Rex Tillerson'un Ankara temasları sırasında kararlaştırılan üç ayrı komite ile Türk-Amerikan ilişkilerinin düzeltilmesi startı verilmişti.
Geçen hafta Suriye ile ilgili komitenin iki gün süren toplantısı sonucunda herhangi bir resmi açıklama yapılmadığı için bir uzlaşının sağlanıp sağlanmadığı konusunda net bir bilgi yok.
Bu durumda ilişkilerin seyrini etkileyecek görüşmelerin içeriğini tam olarak öğrenmek için 19 Mart'ta Dışişleri Bakanı Çavuşoğlu'nun ABD'ye yapacağı ziyareti beklemek gerekecek. Ancak Çavuşoğlu'nun Münbiç konusunda ABD ile anlaşma sağlandığı yönündeki açıklamaları, herhalde komite toplantılarının bir sonucu olarak belirmiş durumda.
Görüşme trafiğinin Dışişleri Bakanlığı ile yürütüldüğü, sahadaki hareket serbestiyetinin ise Pentagon'un tekelinde bulunduğu bir ortamda, varıldığı söylenen anlaşmanın geçerliliğini ne oranda etkileyeceğini de zaman gösterecek.
Çavuşoğlu'nun açıklamalarına göre YPG Münbiç'ten çekilecek, ABD ve Türk askeri ortak güvenlik şemsiyesi oluşturacak.
ABD ile Türkiye arasında cereyan eden Suriye konusundaki ihtilaflar elbette sadece Münbiç'ten ibaret değil. Pentagon'un Afrin hassasiyeti sıklıkla vurgulanmaya devam ediliyor. Yanı sıra Deyrezzor cephesindeki YPG militanlarından binlercesinin Amerika açısından çokça önem verilen bu cepheden ayrılarak Afrin'e gittikleri ortaya çıkmış durumda. Münbiç konusunda olası bir anlaşmanın uygulama sahasına konmasının yolunun Türkiye'nin Afrin operasyonundan alacağı sonuca endeksleneceğini tahmin etmek güç değil.
Binlerce YPG militanının ABD'nin onayı olmadan Deyrezzor cephesini terk ederek Afrin'e geçmesi imkansız. Bu durumda Afrin'e endeksli gibi görünen Münbiç anlaşmasına sıranın gelmemesi adına ABD'nin ne tür taktiklere yöneleceğinin ipuçları kendini ele vermektedir.

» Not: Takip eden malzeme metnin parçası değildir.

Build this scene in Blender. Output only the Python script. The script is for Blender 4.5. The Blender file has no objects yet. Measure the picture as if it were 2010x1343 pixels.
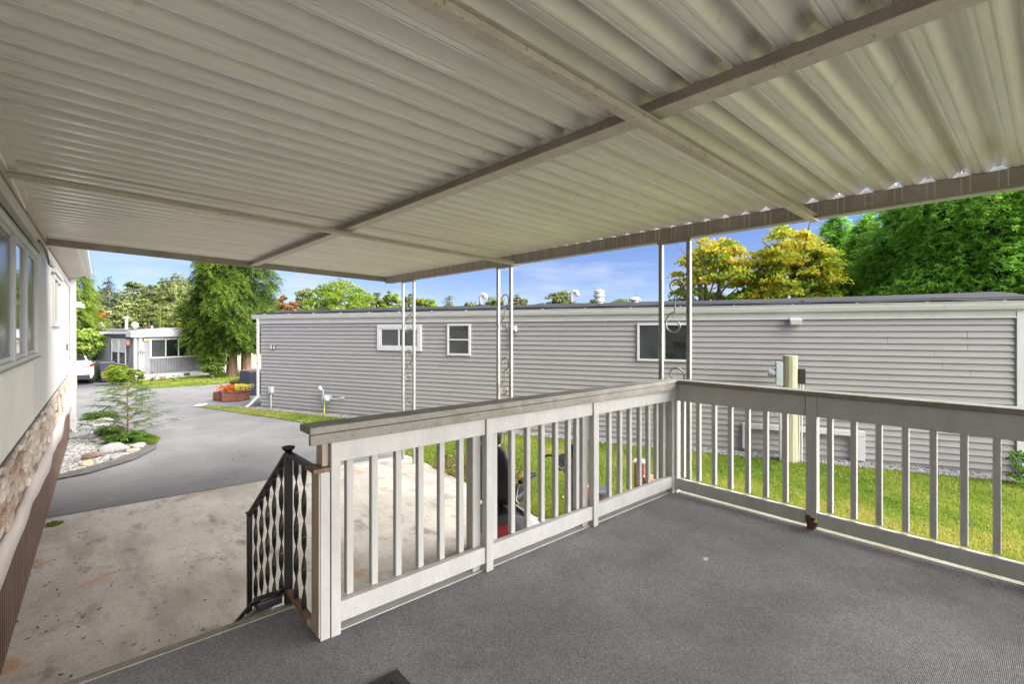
import bpy, bmesh, math, random
import numpy as np
from math import sin, cos, pi, radians, sqrt, atan2, hypot
from mathutils import Vector, Matrix
random.seed(7); rng = np.random.default_rng(7)
scene = bpy.context.scene
col = scene.collection

# ---------------------------------------------------------------- camera, light, exposure
CAMZ = 2.45
F, CX, HY = 953.0, 1005.0, 648.0
TH = math.atan(1075 / F); CC, SS = cos(TH), sin(TH)
cam_d = bpy.data.cameras.new('camera'); cam = bpy.data.objects.new('camera', cam_d); col.objects.link(cam)
cam_d.sensor_width = 36; cam_d.lens = 36 * F / 2010; cam_d.shift_y = -23.5 / 2010
cam_d.clip_start = .05; cam_d.clip_end = 2000
cam.location = (0, 0, CAMZ); cam.rotation_euler = (pi / 2, 0, atan2(SS, CC) - pi / 2)
scene.camera = cam

SUN_AZ = radians(-58)      # direction towards the sun in the xy plane
SUN_EL = radians(33)
w = bpy.data.worlds.new('World'); scene.world = w; w.use_nodes = True
nt = w.node_tree; nt.nodes.clear()
def wn(t, **k):
    n = nt.nodes.new(t)
    for a, b in k.items(): setattr(n, a, b)
    return n
out = wn('ShaderNodeOutputWorld'); bg = wn('ShaderNodeBackground'); sky = wn('ShaderNodeTexSky')
sky.sky_type = 'NISHITA'; sky.sun_disc = False; sky.sun_elevation = SUN_EL; sky.sun_rotation = pi / 2 - SUN_AZ
sky.air_density = .75; sky.dust_density = .15; sky.ozone_density = 3.0
tc = wn('ShaderNodeTexCoord'); mp = wn('ShaderNodeMapping'); mp.inputs['Scale'].default_value = (1, 1, 4.2)
n1 = wn('ShaderNodeTexNoise'); n1.inputs['Scale'].default_value = 2.6; n1.inputs['Detail'].default_value = 9; n1.inputs['Roughness'].default_value = .55
rp = wn('ShaderNodeValToRGB'); rp.color_ramp.elements[0].position = .44; rp.color_ramp.elements[1].position = .72
mx = wn('ShaderNodeMix', data_type='RGBA'); mx.inputs['B'].default_value = (2.9, 3.0, 3.15, 1)
L = nt.links.new
L(tc.outputs['Generated'], mp.inputs[0]); L(mp.outputs[0], n1.inputs[0]); L(n1.outputs[0], rp.inputs[0])
tn = wn('ShaderNodeMix', data_type='RGBA', blend_type='MULTIPLY'); tn.inputs['Factor'].default_value = 1; tn.inputs['B'].default_value = (.42, .395, .50, 1)
L(rp.outputs[0], mx.inputs['Factor']); L(sky.outputs[0], tn.inputs['A']); L(tn.outputs['Result'], mx.inputs['A']); L(mx.outputs['Result'], bg.inputs[0])
bg.inputs[1].default_value = .06; L(bg.outputs[0], out.inputs[0])
sun_d = bpy.data.lights.new('sun', 'SUN'); sun = bpy.data.objects.new('sun', sun_d); col.objects.link(sun)
sun_d.energy = 4.0; sun_d.angle = radians(95); sun_d.color = (1, .96, .9)
sun.rotation_euler = (pi / 2 - SUN_EL, 0, SUN_AZ + pi / 2)
scene.view_settings.view_transform = 'Standard'; scene.view_settings.look = 'None'
scene.view_settings.gamma = 1; scene.view_settings.use_curve_mapping = False
scene.view_settings.exposure = 2.5
scene.render.engine = 'CYCLES'
scene.cycles.max_bounces = 8; scene.cycles.diffuse_bounces = 5

# ---------------------------------------------------------------- helpers
def at(u, v, d):
    """world point seen at photo position (u, v) at depth d: used to read real places off the photograph"""
    r = (u - CX) / F
    return Vector(((CC + SS * r) * d, (SS - CC * r) * d, CAMZ + (HY - v) / F * d))
def tag(o, label=None, cat=None, group=None, kind=None):
    if label: o['label'] = label
    if cat: o['category'] = cat
    if group: o['group'] = group
    if kind: o['kind'] = kind
    return o
def empty(name, loc=(0, 0, 0), rz=0, label=None, cat=None, group=None):
    o = bpy.data.objects.new(name, None); col.objects.link(o); o.location = loc; o.rotation_euler = (0, 0, rz)
    o.empty_display_size = .2
    return tag(o, label, cat, group)
class MB:
    def __init__(s): s.v = []; s.f = []
    def add(s, vs, fs):
        b = len(s.v); s.v += [tuple(q) for q in vs]; s.f += [tuple(i + b for i in f) for f in fs]; return s
    def box(s, x0, x1, y0, y1, z0, z1):
        return s.add([(x0,y0,z0),(x1,y0,z0),(x1,y1,z0),(x0,y1,z0),(x0,y0,z1),(x1,y0,z1),(x1,y1,z1),(x0,y1,z1)],
                     [(3,2,1,0),(4,5,6,7),(0,1,5,4),(1,2,6,5),(2,3,7,6),(3,0,4,7)])
    def beam(s, p, q, wd, ht, up=(0,0,1)):
        p, q, up = Vector(p), Vector(q), Vector(up); d = (q - p).normalized(); a = d.cross(up).normalized() * wd / 2; b = a.cross(d).normalized() * ht / 2
        return s.add([p-a-b,p+a-b,p+a+b,p-a+b,q-a-b,q+a-b,q+a+b,q-a+b],[(0,1,2,3),(7,6,5,4),(0,4,5,1),(1,5,6,2),(2,6,7,3),(3,7,4,0)])
    def tube(s, pts, r, n=8, cap=True):
        pts = [Vector(p) for p in pts]; m = len(pts); rs = r if isinstance(r, (list, tuple)) else [r] * m
        vs = []; prev = None
        for i, p in enumerate(pts):
            d = (pts[min(i+1, m-1)] - pts[max(i-1, 0)]).normalized()
            if prev is None: a = d.orthogonal().normalized()
            else: a = (prev - d * prev.dot(d)).normalized()
            prev = a; b = d.cross(a)
            for k in range(n): t = 2 * pi * k / n; vs.append(p + (a * cos(t) + b * sin(t)) * rs[i])
        fs = [(i*n+k, i*n+(k+1)%n, (i+1)*n+(k+1)%n, (i+1)*n+k) for i in range(m-1) for k in range(n)]
        if cap: fs += [tuple(range(n-1, -1, -1)), tuple((m-1)*n+k for k in range(n))]
        return s.add(vs, fs)
    def lathe(s, prof, c=(0,0,0), n=16):
        vs = [(c[0]+r*cos(2*pi*k/n), c[1]+r*sin(2*pi*k/n), c[2]+z) for r, z in prof for k in range(n)]
        fs = [(i*n+k, i*n+(k+1)%n, (i+1)*n+(k+1)%n, (i+1)*n+k) for i in range(len(prof)-1) for k in range(n)]
        fs += [tuple(range(n-1,-1,-1)), tuple((len(prof)-1)*n+k for k in range(n))]
        return s.add(vs, fs)
    def loft(s, rings, cap=True):
        n = len(rings[0]); vs = [p for r in rings for p in r]
        fs = [(i*n+k, i*n+(k+1)%n, (i+1)*n+(k+1)%n, (i+1)*n+k) for i in range(len(rings)-1) for k in range(n)]
        if cap: fs += [tuple(range(n-1,-1,-1)), tuple((len(rings)-1)*n+k for k in range(n))]
        return s.add(vs, fs)
    def sheet(s, prof, f0, f1):
        """open profile swept between two maps"""
        n = len(prof); vs = [f0(a, b) for a, b in prof] + [f1(a, b) for a, b in prof]
        return s.add(vs, [(k, k+1, n+k+1, n+k) for k in range(n-1)])
    def mesh(s, name, m):
        me = bpy.data.meshes.new(name); me.from_pydata(s.v, [], s.f)
        bm = bmesh.new(); bm.from_mesh(me); bmesh.ops.recalc_face_normals(bm, faces=bm.faces); bm.to_mesh(me); bm.free()
        if m: me.materials.append(m)
        return me
    def build(s, name, m, parent=None, bevel=0, smooth=False, **t):
        me = s.mesh(name, m); o = bpy.data.objects.new(name, me); col.objects.link(o); o.parent = parent
        if smooth:
            for p in me.polygons: p.use_smooth = True
        if bevel:
            b = o.modifiers.new('bevel', 'BEVEL'); b.width = bevel; b.segments = 2; b.limit_method = 'ANGLE'
        return tag(o, **t)
def inst(name, me, parent=None, loc=(0,0,0), rz=0, sc=None, rot=None, **t):
    o = bpy.data.objects.new(name, me); col.objects.link(o); o.parent = parent; o.location = loc
    o.rotation_euler = rot if rot else (0, 0, rz)
    if sc: o.scale = sc
    return tag(o, **t)

def mat(name, c, rough=.6, c2=None, scale=3, var=.12, fine=60, fvar=.06, bump=.15, bscale=None, metal=0,
        stretch=(1,1,1), spots=None, rib=None, spec=.5, coat=0):
    m = bpy.data.materials.new(name); m.use_nodes = True; t = m.node_tree; N = t.nodes; B = N['Principled BSDF']; K = t.links.new
    B.inputs['Roughness'].default_value = rough; B.inputs['Metallic'].default_value = metal; B.inputs['Specular IOR Level'].default_value = spec
    if coat: B.inputs['Coat Weight'].default_value = coat; B.inputs['Coat Roughness'].default_value = .1
    g = N.new('ShaderNodeNewGeometry'); mp = N.new('ShaderNodeMapping'); K(g.outputs['Position'], mp.inputs[0]); mp.inputs['Scale'].default_value = stretch
    n = N.new('ShaderNodeTexNoise'); n.inputs['Scale'].default_value = scale; n.inputs['Detail'].default_value = 6; n.inputs['Roughness'].default_value = .6; K(mp.outputs[0], n.inputs[0])
    r = N.new('ShaderNodeValToRGB'); e = r.color_ramp.elements; e[0].position = .32; e[1].position = .68
    c2 = c2 or tuple(min(1, x * (1 + var)) for x in c); c1 = tuple(x * (1 - var) for x in c)
    e[0].color = (*c1, 1); e[1].color = (*c2, 1); K(n.outputs[0], r.inputs[0]); cur = r.outputs[0]
    f = N.new('ShaderNodeTexNoise'); f.inputs['Scale'].default_value = fine; f.inputs['Detail'].default_value = 4; K(mp.outputs[0], f.inputs[0])
    mr = N.new('ShaderNodeMapRange'); mr.inputs['From Min'].default_value = .3; mr.inputs['From Max'].default_value = .7
    mr.inputs['To Min'].default_value = 1 - fvar; mr.inputs['To Max'].default_value = 1 + fvar; K(f.outputs[0], mr.inputs[0])
    mu = N.new('ShaderNodeMix'); mu.data_type = 'RGBA'; mu.blend_type = 'MULTIPLY'; mu.inputs['Factor'].default_value = 1
    K(cur, mu.inputs['A']); K(mr.outputs[0], mu.inputs['B']); cur = mu.outputs['Result']
    for sp in (spots or []):      # (colour, scale, threshold, softness, strength)
        q = N.new('ShaderNodeTexNoise'); q.inputs['Scale'].default_value = sp[1]; q.inputs['Detail'].default_value = 5; q.inputs['Roughness'].default_value = .65
        mq = N.new('ShaderNodeMapping'); mq.inputs['Location'].default_value = (sp[1]*3.7, sp[2]*9, 1.3); mq.inputs['Scale'].default_value = sp[5] if len(sp) > 5 else (1,1,1)
        K(g.outputs['Position'], mq.inputs[0]); K(mq.outputs[0], q.inputs[0])
        m2 = N.new('ShaderNodeMapRange'); m2.inputs['From Min'].default_value = sp[2]; m2.inputs['From Max'].default_value = sp[2] + sp[3]; m2.inputs['To Max'].default_value = sp[4]
        K(q.outputs[0], m2.inputs[0])
        m3 = N.new('ShaderNodeMix'); m3.data_type = 'RGBA'; m3.inputs['B'].default_value = (*sp[0], 1)
        K(m2.outputs[0], m3.inputs['Factor']); K(cur, m3.inputs['A']); cur = m3.outputs['Result']
    K(cur, B.inputs['Base Color'])
    if bump:
        b = N.new('ShaderNodeBump'); b.inputs['Strength'].default_value = bump; b.inputs['Distance'].default_value = .01
        src = f.outputs[0]
        if bscale:
            h = N.new('ShaderNodeTexNoise'); h.inputs['Scale'].default_value = bscale; h.inputs['Detail'].default_value = 3; K(mp.outputs[0], h.inputs[0]); src = h.outputs[0]
        if rib:
            wv = N.new('ShaderNodeTexWave'); wv.bands_direction = rib[0]; wv.inputs['Scale'].default_value = rib[1]; wv.inputs['Distortion'].default_value = .6
            K(g.outputs['Position'], wv.inputs[0]); ad = N.new('ShaderNodeMath'); ad.operation = 'ADD'; K(wv.outputs[1], ad.inputs[0]); K(src, ad.inputs[1]); src = ad.outputs[0]
        K(src, b.inputs['Height']); K(b.outputs[0], B.inputs['Normal'])
    return m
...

Pentagon menşeli Suriye planlarının omurgası YPG/SDG üzerine kurulu ve 2018 bütçesinden bunlara hatırı sayılır bir bütçe dahi ayrıldığı gerçeğini göz önünde bulundurursak, YPG'yi en azından yakın ve orta vadede kolayca Türkiye'ye feda edecekleri ihtimali pek olası görünmüyor. O halde Dışişleri Bakanlığı'nın “Anlaşma” jestine karşılık Pentagon'un sahada tam aksi yönde hareket ederek anlaşma zemininin oluşmamasına yoğunlaşacağı ihtimali her zamankinden fazla bulunuyor.
Burada gözler yine Afrin'e dönüyor ister istemez. Afrin operasyonunda Türkiye'nin hedeflediği sonucu alamaması ya da en azından bu operasyonun Türkiye için uzayarak bir yıpratma savaşına dönüştürülmesi, Pentagon'un en önemli arzuları belki de planları arasında yer alabilir.
Son bir not;
Münbiç sadece Amerika ile görüşülüp konuşulacak bir yer gibi durmuyor. Çünkü Fırat Kalkanı sırasında Türkiye'nin olası Münbiç yönelimi karşısında ABD kadar Rus kuvvetlerinin de YPG için bir güvenlik şemsiyesi oluşturduğu, Bab'ın altından açılan bir koridorla Suriye askerlerinin de bu mevkiye geldiklerine şahit olmuştuk.
Bu durumda yalnızca ABD ile anlaşıldığı söylenen Münbiç üzerinden Rus faktörünün hesaba katılmaması, ABD'nin bu kez Türkiye ile Rusya'yı karşı karşıya getirme planının bir parçası olabilir mi?